In the South of Ireland, five young schoolgirls were killed on a bus, and a more recent incident took place in London. We cannot take it for granted that incidents like those will not happen in Northern Ireland. Everybody will be wringing their hands and asking why it has happened, and the excuse will be that we did not have the money to do it.

I have particular concerns about the speed limits in Northern Ireland. They need to be revised, on the advice of those who have relevant experience. I understand, from people involved with road traffic accidents and who have a fair degree of expertise in making assessments about them, that current speed limits are not fit for purpose. They are not relevant. For example, there are places where the speed limit is too high and others where it is too low. One finds a 30-miles-per-hour speed limit outside many schools, where there is great danger, with young children going about and a lot of parked cars, yet people can legitimately drive there at speeds of up to 30 miles per hour. Again, motorways were designed in the 1960s. Cars at that time were the Ford Anglia, the Hillman Imp and, for the well-to-do, the Ford Corsair. They certainly did not have the adaptive breaking system, side-impact bars and all the equipment that modern cars have. In many instances, the 70-miles-per-hour speed limit is too slow for the motorway. It does nothing for road safety to have such a speed limit. In other places, the speed limit is too high, and that should also be addressed. My party therefore has many major concerns about road safety.

I support the road safety advertising campaigns. I have met with those behind them. We discussed whether such advertising campaigns should be run on a national basis, and whether GB advertising campaigns should be used in Northern Ireland. They are very expensive to make, and the cost runs into hundreds of thousands of pounds. However, it was demonstrated that Northern Ireland has particular issues with regard to road safety. It has its own problems and intricacies. In conjunction with marketing experts, the Department was able to identify them, and the decision was taken to choose a more expensive, Northern Ireland based, advertising campaign. That was a correct decision; and that is the reason that the amendment is worded as it is.
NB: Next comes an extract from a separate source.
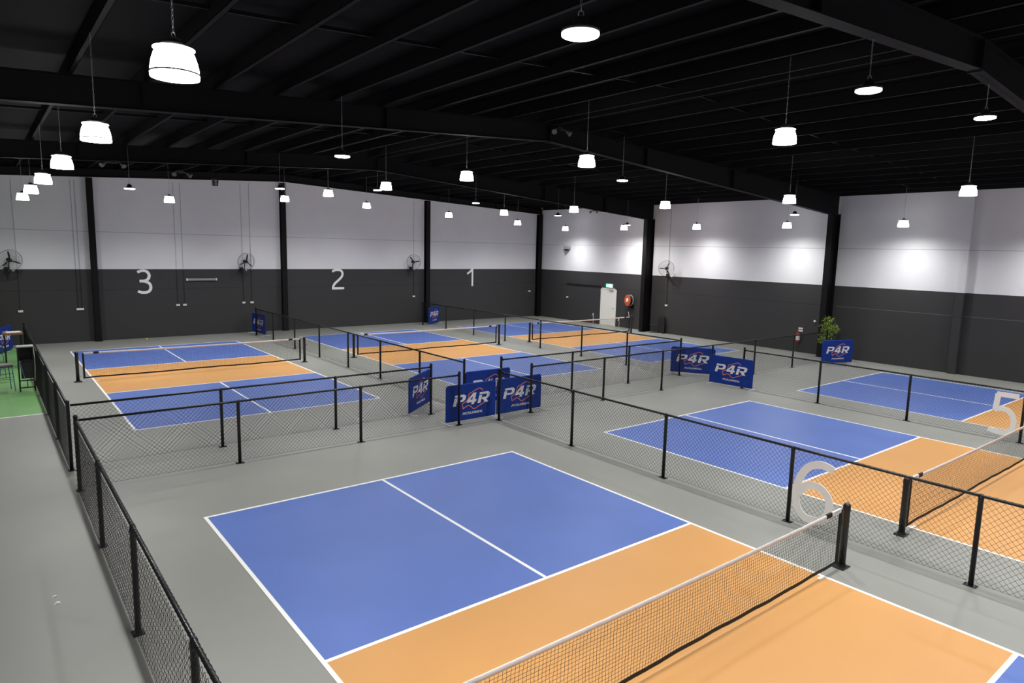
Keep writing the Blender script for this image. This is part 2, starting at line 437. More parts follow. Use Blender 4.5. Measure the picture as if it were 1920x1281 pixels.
def fence(p0, p1, stops, label, side=1, ends=(1, 1)):
    """stops: distances of the posts from p0; side: which side of the posts the wire hangs on"""
    panel, tie, mid, end, bp, clamp = FM
    d = Vector((p1[0] - p0[0], p1[1] - p0[1])); L = d.length; a = math.atan2(d.y, d.x)
    t = thing('chain_link_fence', label, 'fence', (p0[0], p0[1], 0), a, 'court fences')
    for i, s in enumerate(stops):
        e = (i == 0 and ends[0]) or (i == len(stops) - 1 and ends[1])
        if (i == 0 and ends[0] is None) or (i == len(stops) - 1 and ends[1] is None): continue
        q = link('end_post' if e else 'post', end if e else mid, t, (s, 0, 0)); link('base_plate', bp, q, (0, 0, 0))
        if e: link('rail_clamp', clamp, q, (.04 if i == 0 else -.04, 0, 0))
    MB().tube([(stops[0], 0, 1.221), (stops[-1], 0, 1.221)], .021, 14).build('top_rail', M['fence'], t, True)
    for i in range(len(stops) - 1):
        w = stops[i + 1] - stops[i]
        o = link('chain_link_mesh', panel, t, (stops[i], .034 * side, 0)); o.scale = (w / PL, 1, 1)
        o2 = link('tie_wire', tie, t, (stops[i], 0, 1.221)); o2.scale = (w / PL, 1, 1)
    return t
yA, yB = 2.38, 3.66
fence((-1.37, yA), (-1.37, -8.2), [0, 2.62, 5.27, 7.86, 10.4], 'chain link fence in the lower left foreground beside the walkway', -1)
fence((-1.37, yB), (-1.37, 18.9), [0] + [2.52 * k for k in range(1, 6)] + [14.4], 'chain link fence between the green strip and leftmost far court', 1)
fence((-1.33, yA), (6.34, yA), [0, 2.58, 5.12, 7.67], 'front fence of corridor behind the nearest blue court, left part', 1, (None, 1))
fence((-1.33, yB), (6.34, yB), [0, 2.61, 5.11, 7.67], 'rear corridor fence bordering near side of the leftmost far court', 1, (None, 1))
fence((7.43, 2.22), (7.43, -13.3), [0, 2.62, 5.14, 7.65, 10.2, 12.75, 15.3], 'chain link fence carrying the numeral six', 1)
fence((7.45, 3.8), (7.45, 20.9), [0, 2.3, 4.76, 7.17, 9.7, 12.24, 14.8, 17.1], 'chain link fence dividing the leftmost and middle far courts', -1)
fence((16.42, yB), (16.42, 20.95), [0, 2.46, 4.88, 7.42, 9.93, 12.44, 14.95, 17.29], 'chain link fence dividing the middle far court from the corner court', -1)
fence((8.58, yB), (16.38, yB), [0, 2.69, 5.2, 7.8], 'rear corridor fence bordering near side of the middle far court', 1, (1, None))
fence((8.59, yA), (24.13, yA), [0, 2.71, 5.29, 7.85, 10.38, 13.0, 15.54], 'long corridor fence ending at the potted plant by right wall', 1)
fence((16.34, 1.14), (16.34, -13.6), [0, 2.47, 4.86, 7.32, 9.8, 12.3, 14.74], 'chain link fence carrying the numeral five', 1)

# ------------------------------------------------------------------ number signs
DIG = {
 '1': [[(.0, .70), (.40, .81), (.74, .95)], [(.80, .999), (.80, .001)]],
 '2': [[(.04, .87), (.25, .935), (.48, .95), (.70, .93), (.84, .86), (.88, .75), (.83, .64), (.68, .53), (.48, .42), (.27, .31), (.14, .20), (.085, .10), (.085, .055)], [(.0, .055), (1, .055)]],
 '3': [[(.02, .885), (.25, .935), (.45, .947), (.66, .91), (.79, .80), (.79, .69), (.68, .585), (.45, .53), (.14, .525)], [(.30, .525), (.55, .50), (.80, .42), (.88, .29), (.84, .17), (.68, .08), (.45, .053), (.22, .065), (.0, .11)]],
 '5': [[(.98, .945), (.20, .945)], [(.25, .95), (.20, .54)], [(.16, .56), (.35, .61), (.60, .60), (.80, .51), (.90, .35), (.86, .18), (.68, .075), (.40, .052), (.02, .085)]],
 '6': [[(.93, .905), (.75, .942), (.55, .935), (.34, .86), (.18, .70), (.095, .50), (.095, .33), (.16, .17), (.32, .07), (.52, .052), (.71, .08), (.86, .19), (.905, .33), (.89, .41)], [(.905, .34), (.86, .47), (.71, .57), (.52, .60), (.33, .56), (.16, .44)]],
}
def smooth(p, n=4):
    if len(p) < 4: return [Vector(q) for q in p]
    P = [Vector(p[0])] + [Vector(q) for q in p] + [Vector(p[-1])]; out = []
    for i in range(1, len(P) - 2):
        for k in range(n):
            t = k / n; a, b, c, d = P[i - 1], P[i], P[i + 1], P[i + 2]
            out.append(.5 * ((2 * b) + (c - a) * t + (2 * a - 5 * b + 4 * c - d) * t * t + (3 * b - a - 3 * c + d) * t ** 3))
    out.append(P[-2]); return out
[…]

Road safety is a Northern Ireland issue, with problems particular to here, and it should be dealt with on a Northern Ireland basis. What happens in other jurisdictions is for others to deal with. There is potential for a degree of co-operation on some aspects, but advertising campaigns and other road safety measures should be on a Northern Ireland basis. It would be impossible to organise these on the all-Ireland basis suggested by Sinn Féin because a completely different system operates in the Republic, with different speed limits. The Republic’s road safety problem is greater than that of Northern Ireland, and I wish the Government of the Irish Republic well in reducing the number of deaths that take place there. I welcome the European aspect that is being delivered, whereby those who break the law in one jurisdiction cannot drive in another. That, however, is a European, as opposed to an all-Ireland, aspect. Northern Ireland has its own particular road safety issues. The Northern Ireland Assembly has a responsibility to address the issues that prevail here and to concentrate on its own affairs.